Many interactions in the lives of the attorneys, prisoners, drug dealers, and guards emerged at trial. It was alleged that Marjorie Knoller herself had sex with the male dog Bane. A theory was advanced that the dogs had been trained to detect women's hormonal odors which may have been present on the victim during menstruation. The very recently adopted son of Knoller and Noel, life prisoner Paul ("Cornfed") Schneider sent elaborate sensual drawings to them - artworks suspected by prison officials of containing coded messages to Aryan Brotherhood associates on the outside. A search of Schneider's Security Housing Unit (SHU) cell revealed nude photos of Knoller and letters relating to Noel and Knoller having sex with the dogs (which they referred to as "the kids"). Knoller later remarked that "threesomes are a pretty standard erotic fantasy," that she exchanged erotic letters with Schneider, and that she "flashed her breasts" in photos she sent him via "legal mail."


Schneider is himself yet facing a federal trial on racketeering and a series of murders orchestrated from behind bars, and is considered such a security risk (he earned his way into the Aryan Brotherhood by stabbing a guard in the neck) that police blocked off the Oakland Bay Bridge when his secure motorcade brought him from PBSP to San Francisco to testify at trial.

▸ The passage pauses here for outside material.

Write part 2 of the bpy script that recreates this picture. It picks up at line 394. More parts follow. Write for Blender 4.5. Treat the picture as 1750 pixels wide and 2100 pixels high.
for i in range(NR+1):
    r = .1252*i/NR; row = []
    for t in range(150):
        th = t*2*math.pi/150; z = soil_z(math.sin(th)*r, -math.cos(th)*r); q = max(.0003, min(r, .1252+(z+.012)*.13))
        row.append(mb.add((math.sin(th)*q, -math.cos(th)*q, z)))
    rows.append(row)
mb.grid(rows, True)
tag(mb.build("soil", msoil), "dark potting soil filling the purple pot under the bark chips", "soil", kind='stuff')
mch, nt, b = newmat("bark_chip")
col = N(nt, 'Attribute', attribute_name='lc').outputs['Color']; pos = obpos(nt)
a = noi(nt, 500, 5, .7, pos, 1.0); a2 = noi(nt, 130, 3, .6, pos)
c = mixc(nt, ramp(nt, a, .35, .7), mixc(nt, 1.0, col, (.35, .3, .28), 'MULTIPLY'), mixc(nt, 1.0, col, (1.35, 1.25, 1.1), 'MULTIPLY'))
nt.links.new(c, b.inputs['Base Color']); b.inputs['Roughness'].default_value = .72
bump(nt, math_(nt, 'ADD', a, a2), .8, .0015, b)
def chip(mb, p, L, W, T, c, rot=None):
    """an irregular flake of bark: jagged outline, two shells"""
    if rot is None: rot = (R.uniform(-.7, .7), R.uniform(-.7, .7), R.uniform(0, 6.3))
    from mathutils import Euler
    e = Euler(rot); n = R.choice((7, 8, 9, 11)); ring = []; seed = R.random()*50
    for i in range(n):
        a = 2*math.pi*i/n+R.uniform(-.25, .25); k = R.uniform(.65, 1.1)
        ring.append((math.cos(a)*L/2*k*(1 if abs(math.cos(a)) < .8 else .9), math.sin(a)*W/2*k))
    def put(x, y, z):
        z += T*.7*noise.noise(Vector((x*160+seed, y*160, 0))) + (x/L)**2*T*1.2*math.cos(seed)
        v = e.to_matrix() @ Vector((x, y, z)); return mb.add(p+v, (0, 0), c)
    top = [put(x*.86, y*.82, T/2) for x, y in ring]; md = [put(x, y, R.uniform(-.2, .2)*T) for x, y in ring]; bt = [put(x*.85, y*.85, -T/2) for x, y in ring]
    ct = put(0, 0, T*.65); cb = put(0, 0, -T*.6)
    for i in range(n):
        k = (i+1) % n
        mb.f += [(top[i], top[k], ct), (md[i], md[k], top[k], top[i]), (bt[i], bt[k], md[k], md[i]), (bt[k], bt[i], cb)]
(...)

Part of the web woven in this case was the interaction between Noel and Knoller with PBSP guards and prisoners. For years, Noel and Knoller had defended (mostly unsuccessfully) PBSP guards in their grievances against the prison, including those accused of fomenting in-prison murders or shooting prisoners on the yard in staged "fights." When the state called Schneider to testify in such a case against Noel's client PBSP guard Jose Garcia, Schneider refused to cooperate. Schneider's dogs were bred and trained near PBSP under business relations monitored by the attorneys, who themselves had an insatiable fascination for this killer breed.


But the dog training appeared to be just a sideshow to a prison drug conspiracy involving guards and prisoners. The guards suspected of such dealings were themselves indicted and/or convicted of conspiracy with Aryan Brotherhood gangsters to seek out and kill child molesters at PBSP. In a current civil suit by the family of one of the murder victims, more guards and even CCPOA officials are being charged with conspiracy to murder a "shot-caller" who was rumored willing to rat on some of the involved guards [PLN, Apr. `03, California Guards Convicted of Arranging Prison Beatings].


San Francisco's vocal gay and lesbian community made such large public outcries about Whipple's murder that the trial had to be moved to Los Angeles. Noel was charged with keeping a dangerous animal as well as involuntary manslaughter in not properly restraining it. Knoller was similarly charged, but with the added offense of second degree murder, on the theory that she knew the constant danger her dogs presented to Whipple, but nonetheless allowed the killing to eventually occur.


Knoller's attorney Nedra Ruiz made headlines when she tried to reenact the sensational killing in front of the jury by lying on the floor and physically simulating the claimed protective actions of her client. Testimony came from neighbors who had been threatened by the dogs and of previous threats by Bane on Whipple. It didn't help Knoller that she had referred to Whipple dispassionately as a "mousy blond."


The jury found both attorneys guilty. In a first-of-its-kind prosecution, Knoller was found guilty of second degree murder based upon a theory of knowingly letting the trained attack dogs come in contact with Whipple, thus satisfying the "implied malice" element of murder. Her attorney argued in post trial motions to the judge that there was insufficient evidence to prove Knoller had the requisite "subjective awareness" to sustain the murder conviction. The court agreed, and sentenced Knoller on June 17, 2002, like Noel, to four years for involuntary manslaughter. The state is appealing her reduction. Noel is doing his time in Oregon.